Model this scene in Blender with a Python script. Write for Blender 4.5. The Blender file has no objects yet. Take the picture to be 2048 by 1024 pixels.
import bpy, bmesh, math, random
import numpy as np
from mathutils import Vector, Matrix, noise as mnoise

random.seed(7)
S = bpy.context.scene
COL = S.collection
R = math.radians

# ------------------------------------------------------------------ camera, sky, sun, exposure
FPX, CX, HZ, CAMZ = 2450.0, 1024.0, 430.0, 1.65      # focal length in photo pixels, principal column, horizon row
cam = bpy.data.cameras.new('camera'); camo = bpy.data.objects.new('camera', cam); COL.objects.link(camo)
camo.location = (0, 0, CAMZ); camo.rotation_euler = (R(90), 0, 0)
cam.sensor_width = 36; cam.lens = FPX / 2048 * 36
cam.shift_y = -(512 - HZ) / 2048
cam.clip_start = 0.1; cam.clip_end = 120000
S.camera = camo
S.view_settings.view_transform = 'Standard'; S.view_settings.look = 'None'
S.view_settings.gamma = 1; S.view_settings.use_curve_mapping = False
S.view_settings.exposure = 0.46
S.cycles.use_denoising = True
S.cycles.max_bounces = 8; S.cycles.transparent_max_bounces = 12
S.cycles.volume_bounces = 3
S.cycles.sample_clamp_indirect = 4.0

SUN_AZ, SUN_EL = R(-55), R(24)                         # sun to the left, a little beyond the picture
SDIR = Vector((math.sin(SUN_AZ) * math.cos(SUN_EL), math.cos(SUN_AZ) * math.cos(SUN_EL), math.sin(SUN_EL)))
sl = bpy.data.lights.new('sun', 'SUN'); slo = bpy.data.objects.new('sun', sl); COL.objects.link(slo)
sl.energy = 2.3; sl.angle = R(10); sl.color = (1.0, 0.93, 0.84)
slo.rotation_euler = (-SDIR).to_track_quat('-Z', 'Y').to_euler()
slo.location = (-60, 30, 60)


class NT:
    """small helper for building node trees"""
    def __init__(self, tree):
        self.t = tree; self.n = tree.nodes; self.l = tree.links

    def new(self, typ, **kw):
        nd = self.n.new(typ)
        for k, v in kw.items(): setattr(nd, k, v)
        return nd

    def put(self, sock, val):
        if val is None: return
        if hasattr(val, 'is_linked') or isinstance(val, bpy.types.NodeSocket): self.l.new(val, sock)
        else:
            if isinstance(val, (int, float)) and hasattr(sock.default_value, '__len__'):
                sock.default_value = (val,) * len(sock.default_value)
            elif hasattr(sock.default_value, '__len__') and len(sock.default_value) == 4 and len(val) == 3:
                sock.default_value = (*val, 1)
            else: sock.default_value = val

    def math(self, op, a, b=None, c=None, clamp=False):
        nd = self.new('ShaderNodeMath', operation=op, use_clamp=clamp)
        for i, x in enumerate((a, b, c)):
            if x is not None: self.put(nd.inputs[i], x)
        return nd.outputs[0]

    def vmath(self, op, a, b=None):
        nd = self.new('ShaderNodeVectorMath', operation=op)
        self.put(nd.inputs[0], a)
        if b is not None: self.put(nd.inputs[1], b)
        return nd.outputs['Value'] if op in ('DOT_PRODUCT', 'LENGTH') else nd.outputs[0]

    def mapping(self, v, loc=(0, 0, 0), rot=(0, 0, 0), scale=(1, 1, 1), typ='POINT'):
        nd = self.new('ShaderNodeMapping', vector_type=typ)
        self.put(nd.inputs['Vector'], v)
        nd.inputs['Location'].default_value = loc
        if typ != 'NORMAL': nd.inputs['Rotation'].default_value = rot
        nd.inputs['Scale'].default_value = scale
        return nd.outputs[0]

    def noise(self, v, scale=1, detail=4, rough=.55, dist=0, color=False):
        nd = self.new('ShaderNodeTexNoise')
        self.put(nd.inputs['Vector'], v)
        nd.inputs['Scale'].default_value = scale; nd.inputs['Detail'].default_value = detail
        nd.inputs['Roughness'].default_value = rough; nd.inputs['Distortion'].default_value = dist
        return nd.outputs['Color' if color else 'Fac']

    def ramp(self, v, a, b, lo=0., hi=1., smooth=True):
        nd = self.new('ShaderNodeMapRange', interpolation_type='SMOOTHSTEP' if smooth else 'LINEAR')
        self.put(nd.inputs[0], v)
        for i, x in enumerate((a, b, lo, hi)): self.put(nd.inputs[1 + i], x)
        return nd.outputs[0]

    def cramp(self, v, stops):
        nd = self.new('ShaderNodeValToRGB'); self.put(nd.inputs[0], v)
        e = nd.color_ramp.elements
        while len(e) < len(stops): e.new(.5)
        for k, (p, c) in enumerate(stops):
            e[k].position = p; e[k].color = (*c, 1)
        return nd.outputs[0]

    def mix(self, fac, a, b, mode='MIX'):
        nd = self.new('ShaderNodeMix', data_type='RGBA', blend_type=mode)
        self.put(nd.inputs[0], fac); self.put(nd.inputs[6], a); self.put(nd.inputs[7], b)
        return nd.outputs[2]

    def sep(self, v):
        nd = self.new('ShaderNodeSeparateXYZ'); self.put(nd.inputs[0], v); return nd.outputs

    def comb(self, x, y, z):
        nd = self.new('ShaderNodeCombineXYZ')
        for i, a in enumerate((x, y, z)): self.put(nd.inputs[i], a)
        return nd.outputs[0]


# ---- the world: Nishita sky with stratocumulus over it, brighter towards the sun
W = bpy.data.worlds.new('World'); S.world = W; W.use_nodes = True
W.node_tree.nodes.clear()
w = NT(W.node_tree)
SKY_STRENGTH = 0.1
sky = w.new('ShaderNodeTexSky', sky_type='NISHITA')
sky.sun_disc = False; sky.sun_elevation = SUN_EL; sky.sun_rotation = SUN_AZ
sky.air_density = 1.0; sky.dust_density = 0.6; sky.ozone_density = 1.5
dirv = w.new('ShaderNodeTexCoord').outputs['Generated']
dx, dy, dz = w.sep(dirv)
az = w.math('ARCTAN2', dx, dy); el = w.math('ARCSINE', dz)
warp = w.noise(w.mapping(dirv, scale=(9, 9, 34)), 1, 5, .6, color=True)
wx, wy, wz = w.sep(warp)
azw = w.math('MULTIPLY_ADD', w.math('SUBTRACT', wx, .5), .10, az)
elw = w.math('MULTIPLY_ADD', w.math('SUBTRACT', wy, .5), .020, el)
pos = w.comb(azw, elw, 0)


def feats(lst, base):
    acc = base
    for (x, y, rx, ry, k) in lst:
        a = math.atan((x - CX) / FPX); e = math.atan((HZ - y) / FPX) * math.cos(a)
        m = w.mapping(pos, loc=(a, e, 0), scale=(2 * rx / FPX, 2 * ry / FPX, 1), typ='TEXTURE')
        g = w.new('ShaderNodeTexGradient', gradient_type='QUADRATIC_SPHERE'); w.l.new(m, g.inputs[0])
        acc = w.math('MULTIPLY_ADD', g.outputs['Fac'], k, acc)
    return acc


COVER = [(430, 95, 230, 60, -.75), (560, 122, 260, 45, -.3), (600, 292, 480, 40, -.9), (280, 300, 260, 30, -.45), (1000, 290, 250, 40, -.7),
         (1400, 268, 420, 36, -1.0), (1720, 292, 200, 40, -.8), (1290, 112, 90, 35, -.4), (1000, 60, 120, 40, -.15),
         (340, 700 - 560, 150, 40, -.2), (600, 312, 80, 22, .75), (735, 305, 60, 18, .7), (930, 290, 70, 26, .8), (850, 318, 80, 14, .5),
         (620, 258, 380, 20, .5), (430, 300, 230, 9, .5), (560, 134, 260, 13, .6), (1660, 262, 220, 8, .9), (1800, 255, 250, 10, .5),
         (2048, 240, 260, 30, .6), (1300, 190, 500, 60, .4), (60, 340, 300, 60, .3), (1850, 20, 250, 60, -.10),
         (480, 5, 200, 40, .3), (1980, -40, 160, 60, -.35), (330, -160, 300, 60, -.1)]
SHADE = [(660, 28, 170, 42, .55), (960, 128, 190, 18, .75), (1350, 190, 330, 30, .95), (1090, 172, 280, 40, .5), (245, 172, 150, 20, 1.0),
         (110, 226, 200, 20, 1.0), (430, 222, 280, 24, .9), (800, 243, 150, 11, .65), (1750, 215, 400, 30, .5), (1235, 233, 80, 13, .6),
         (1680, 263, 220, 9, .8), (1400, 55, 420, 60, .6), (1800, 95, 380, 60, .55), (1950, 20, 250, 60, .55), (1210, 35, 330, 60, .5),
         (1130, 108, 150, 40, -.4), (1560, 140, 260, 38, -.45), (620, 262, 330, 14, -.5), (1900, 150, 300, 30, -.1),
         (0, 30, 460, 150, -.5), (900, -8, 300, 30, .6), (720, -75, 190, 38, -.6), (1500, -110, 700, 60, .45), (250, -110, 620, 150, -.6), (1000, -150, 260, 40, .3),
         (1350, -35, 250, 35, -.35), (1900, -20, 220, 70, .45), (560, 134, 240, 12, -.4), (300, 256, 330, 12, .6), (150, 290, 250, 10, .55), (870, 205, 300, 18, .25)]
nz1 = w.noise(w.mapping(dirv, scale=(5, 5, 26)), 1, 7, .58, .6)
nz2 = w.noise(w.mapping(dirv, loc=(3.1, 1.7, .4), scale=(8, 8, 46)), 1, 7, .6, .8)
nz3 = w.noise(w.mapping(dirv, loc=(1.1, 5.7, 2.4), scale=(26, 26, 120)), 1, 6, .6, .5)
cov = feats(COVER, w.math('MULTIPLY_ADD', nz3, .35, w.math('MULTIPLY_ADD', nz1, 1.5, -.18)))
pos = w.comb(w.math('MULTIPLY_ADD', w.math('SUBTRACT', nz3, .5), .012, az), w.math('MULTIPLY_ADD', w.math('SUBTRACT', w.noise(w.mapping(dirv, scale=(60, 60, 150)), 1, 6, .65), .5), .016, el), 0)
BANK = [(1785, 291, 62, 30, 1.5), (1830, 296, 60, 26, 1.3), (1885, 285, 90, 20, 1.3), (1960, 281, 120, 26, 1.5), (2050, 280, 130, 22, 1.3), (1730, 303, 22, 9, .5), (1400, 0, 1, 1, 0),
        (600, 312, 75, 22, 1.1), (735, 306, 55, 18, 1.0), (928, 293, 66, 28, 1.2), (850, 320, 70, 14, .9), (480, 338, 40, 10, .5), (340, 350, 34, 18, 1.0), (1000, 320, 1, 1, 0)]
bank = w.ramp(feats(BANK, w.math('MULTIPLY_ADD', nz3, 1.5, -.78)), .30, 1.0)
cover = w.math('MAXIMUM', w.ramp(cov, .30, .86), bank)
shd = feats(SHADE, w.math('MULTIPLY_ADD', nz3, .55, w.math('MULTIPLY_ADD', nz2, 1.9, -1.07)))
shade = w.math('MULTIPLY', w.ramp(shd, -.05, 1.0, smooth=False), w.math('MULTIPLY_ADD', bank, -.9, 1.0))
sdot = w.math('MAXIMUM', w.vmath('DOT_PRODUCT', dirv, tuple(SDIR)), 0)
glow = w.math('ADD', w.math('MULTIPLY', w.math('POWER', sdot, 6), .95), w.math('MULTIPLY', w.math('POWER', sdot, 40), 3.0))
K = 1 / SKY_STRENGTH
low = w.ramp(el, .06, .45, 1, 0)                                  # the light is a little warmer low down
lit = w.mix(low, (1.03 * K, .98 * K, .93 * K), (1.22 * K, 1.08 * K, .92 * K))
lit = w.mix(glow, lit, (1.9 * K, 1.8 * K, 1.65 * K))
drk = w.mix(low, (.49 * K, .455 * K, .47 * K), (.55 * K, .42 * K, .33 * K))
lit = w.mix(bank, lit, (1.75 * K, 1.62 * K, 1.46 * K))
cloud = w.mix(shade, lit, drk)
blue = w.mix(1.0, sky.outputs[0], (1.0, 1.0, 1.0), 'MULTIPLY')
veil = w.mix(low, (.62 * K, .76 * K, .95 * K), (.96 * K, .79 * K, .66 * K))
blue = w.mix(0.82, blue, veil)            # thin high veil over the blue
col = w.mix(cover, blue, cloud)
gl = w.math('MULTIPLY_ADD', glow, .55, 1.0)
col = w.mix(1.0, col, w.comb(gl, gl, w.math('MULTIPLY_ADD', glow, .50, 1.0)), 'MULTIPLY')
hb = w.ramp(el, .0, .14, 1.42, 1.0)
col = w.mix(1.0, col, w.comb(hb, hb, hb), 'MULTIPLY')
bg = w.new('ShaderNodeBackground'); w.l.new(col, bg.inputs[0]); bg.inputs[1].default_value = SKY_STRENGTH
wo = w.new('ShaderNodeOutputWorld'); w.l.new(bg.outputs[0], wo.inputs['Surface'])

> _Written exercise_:
Note every line above where the string "scene" shows up, and copy those lines.

> _Task answer_:
Model this scene in Blender with a Python script. Write for Blender 4.5. The Blender file has no objects yet. Take the picture to be 2048 by 1024 pixels.
S = bpy.context.scene